А вот — взгляд вниз — Давид Боровский, автор самиздатовской «метропольской» обложки, похожей на могильную плиту.
Нас ждал советский разгром.
Нас объявили власовцами.
Тогда это звучало ужасно.
Да и теперь тоже.
Одни из нас уехали, другим заткнули рот.
Липкин говорил, что мы за всю историю СССР были первыми после взбунтовавшихся матросов Кронштадта, которые не сдались, не покаялись — и были расстреляны.
Но есть ли смысл бунтовать?
Бунтовать против смерти?
Нет среди нас Битова. Ни на фотографии, ни в жизни. Его можно было бы назвать самым умным из шестидесятников, но он просел на потаенном народничестве, которое полезло из его романа «Пушкинский дом».
Однажды он сказал о русской литературе как об эстетике поражения. После 24 февраля это стало очевидным.
Нет среди нас и Вознесенского.
Он острожничал и дал в альманах какие-то полузапретные стихи.
Как поэт, до критики Хрущева, он просто великолепен. Свисаю с вагонной площадки… прощайте…Сильнее Бродского. А потом — нет. Сломался механизм. Он сам говорил, что, когда тебя бьют сапогами, из тебя выбивают Моцарта. Выбили.
Его презирали за двурушничество. Когда его отпевали в университетской церкви, ко мне подошел его пахнущий трухлявым пнем поклонник:
— Это не он. Покойника подменили.
Может, так бывает со всеми покойниками?
Больные, уже не похожие сами на себя, бывшие красавцы, Андрей и Белла плакали, обнявшись, в Пушкинском музее, перед тем, как умереть.

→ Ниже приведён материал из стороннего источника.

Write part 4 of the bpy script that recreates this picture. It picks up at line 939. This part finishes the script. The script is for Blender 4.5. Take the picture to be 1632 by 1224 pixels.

Если бы их всех, кто на фотографии, пригласить в сегодняшний день, что бы они сказали? Против чего мы бы сделали новый Метрополь? Что бы они рассказали о смерти? Они были такими трогательными.
А вот — привет! — мой давнишний друг Попов. Когда мы ехали с ним на метро с юбилея Искандера, которому исполнилось всего-навсего пятьдесят лет, Попов отрывал пуговицы от белой рубашки и прилюдно глотал их, как таблетки.
Пассажиры метро запомнили это на всю жизнь.
Это был лучший поступок Попова.
Он написал пьесу «Лысый мальчик» и тут же облысел.
Впоследствии он стал образцовым оправдывателем всего на свете.
Вознесенский не стал бы его осуждать.
Однажды Горинштейн пришел в нашу компанию заговорщиков в зимних рейтузах.